Do you have a link to the post where you have got feedback. There is no need to segregate low post vs high post. Not everyone had to start their life on TMC in 2012 or before. Plenty of people who maybe new to TMC, but who are just as much capable as some of the TMC veterans. The key is to understand if we are discussing short term topics (quarterly earnings, demand, production, etc) OR if we are discussing long term topics. Almost everyone who truly understands Tesla understands that Tesla is once in a generation company with amazing prospects. That doesn’t mean we need to confuse that with short term topics.
What you are confusing is how pricing and demand works.
Listen up, I'll only explain this once.
You make it appear the only reason Tesla drops vehicle pricing is since at current pricing there is no (or not enough) demand. This is not accurate. Demand for vehicles comes and goes in waves (aka demand bubbles and pockets), geographically and chronologically. Q1 has the lowest demand, but Q4 generally has higher demand. (generally, this isn't set in stone)
Geographically / chronologically demand can also swing with incentives starting, running out or being announced. Think IRA, think incentives that are different per country.
Economic factors (per country/region) also play a big role. Lots of wildfires in California? -> less demand that time. Unstable government or energy crisis? -> possibly less demand.
The list goes on and on.
But you know: over time there is still plenty of demand for all vehicles Tesla produces.

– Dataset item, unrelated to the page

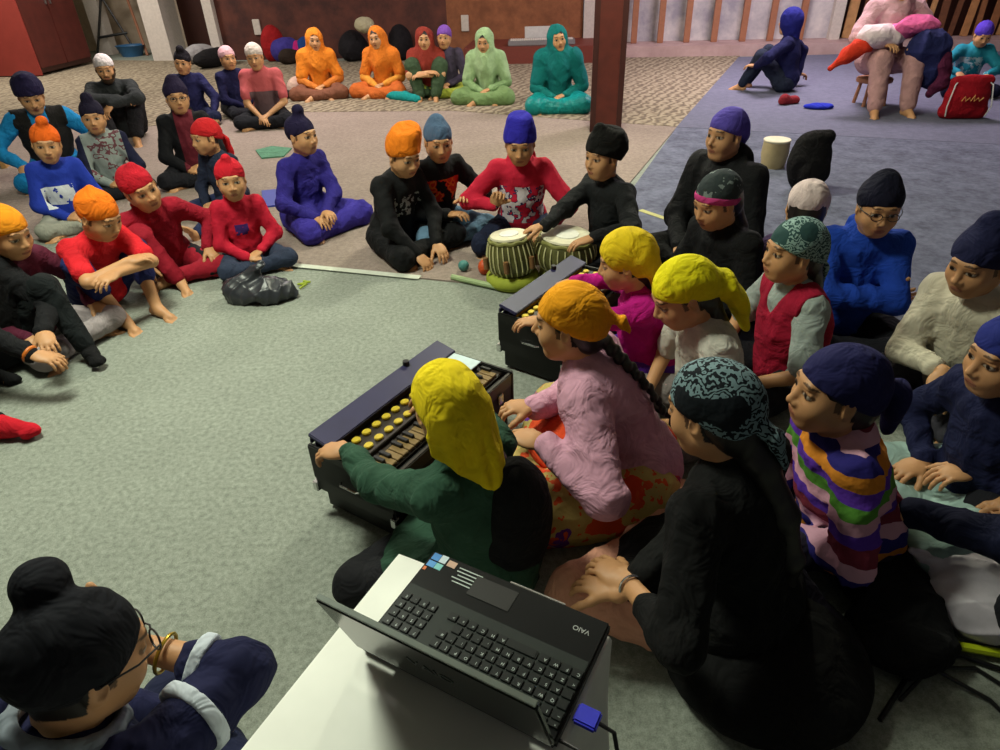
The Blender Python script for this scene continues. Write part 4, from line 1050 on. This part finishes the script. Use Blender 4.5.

However, if Tesla has to sit around keeping inventory until their production gets sold out at higher pricing, this has financial downsides:
- time between production and delivery should be as short as possible, this way Tesla can receive money from the customer before paying suppliers;
- higher inventory has a cost associated with it, to keep these cars in stock/neat/charged/not degrading/etc
- ...
I think we can agree holding on to built cars carries a cost and risk.
Imagine Tesla has a smart team looking at the numbers and comparing the costs associated with holding on to inventory longer on the one end to dropping prices and increasing immediate demand (I should say: increasing demand even more) so the cars get delivered quicker on the other hand. Nobody disagrees that lowering prices creates more demand, but they do disagree with you that Tesla MUST drop prices or else they cannot sell all their production.
The current inflation/recession fears have created less demand than usual, that may be true. But the second the FED starts cutting rates and the market turns around, their will be more demand. It swings in roundabouts.
By lowering prices and shortening the amount of time between production and delivery, Tesla is:
- decreasing costs of holding on to inventory;
- sticking it to the competition that cannot profitably make BEV's;
- increasing the demand for their vehicles to a much higher degree than their increased production, increasing brand awareness;
- passing on cost savings (due to lower COGS) to the customer;
- receiving a lot of market data regarding demand in different regions and regarding certain models. All this data is considered when making price adjustments (per model, per region, at certain times).
So please don't act like Tesla is worried and dropping prices in the hope to be able to sell their vehicles. They're doing so because the profits are similar but they get a lot smoother delivery process going on, without having to deal with the wave and a lot of "bumps in the road" (demand pockets/bubbles). Clever pricing smooths out a lot of these issues at nearly no cost.
Many are also not considering that since Berlin is ramping, the Berlin models for example can be sold at lower prices in Europe with the same profit, since the transport/import costs from Shanghai to EU are massive compared to production of the same model (Y currently) in the EU. Within 48 hours of rolling of the line the Berlin car can be anywhere in the EU. Shanghai takes weeks and at much higher cost.
TL;DR: stop with the doom and gloom. There is no demand issue. Tesla is just optimizing pricing vs delivery waves/demand per region in a clever way.
And IF somehow Tesla is forced to drop pricing due to not enough demand, this is temporary due to macro-economic issues and the same goes for all other automakers too. This cannot be held against Tesla compared to its competitors.
I said all I have to say on this. Now please don't repeat your arguments without backing it up with facts, not speculation.